We at New Voices may be skeptical of the Jewish community, but we’re not nihilists. It’s not important that every aspect of the Jewish community be preserved as it was in 2008. It is important, however, that there be a Jewish community in 2030. As American Jewry reorganizes in the face of new economic realities, how can we ensure that it no longer functions as an extension of Jewish wealth?

At the January 15th YIVO panel, Princeton professor and Dissent editor Michael Walzer half-jokingly suggested that Jews should reinstate the sumptuary laws of the medieval European ghettos, the often self-imposed rules that regulated ostentation within the community. That’s one option.

The alternative is less amusing, but perhaps more levelheaded. We got this way by ceding leadership to the community’s major philanthropists. If we take it back, we can diminish the influence of the most affluent on our values and our priorities.

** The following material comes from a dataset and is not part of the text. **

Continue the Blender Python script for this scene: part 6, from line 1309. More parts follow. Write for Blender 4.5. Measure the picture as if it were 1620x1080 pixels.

The means to such a coup are unclear. It will require passionate involvement in Jewish communal politics on the part of a generation of young people who, understandably, find the community deeply boring and hopelessly lame. Our challenge is to convince our disillusioned friends that the way to fight the materialism and ostentation that they find so distasteful is to care enough to fearlessly challenge the Jewish status quo.

Businessmen, bankers, and big-shot lawyers will always be an important part of American Jewry, and rightly so. But to allow the wealthiest to define our community is a dangerous mistake. Let’s hope we can muster the willpower to correct it.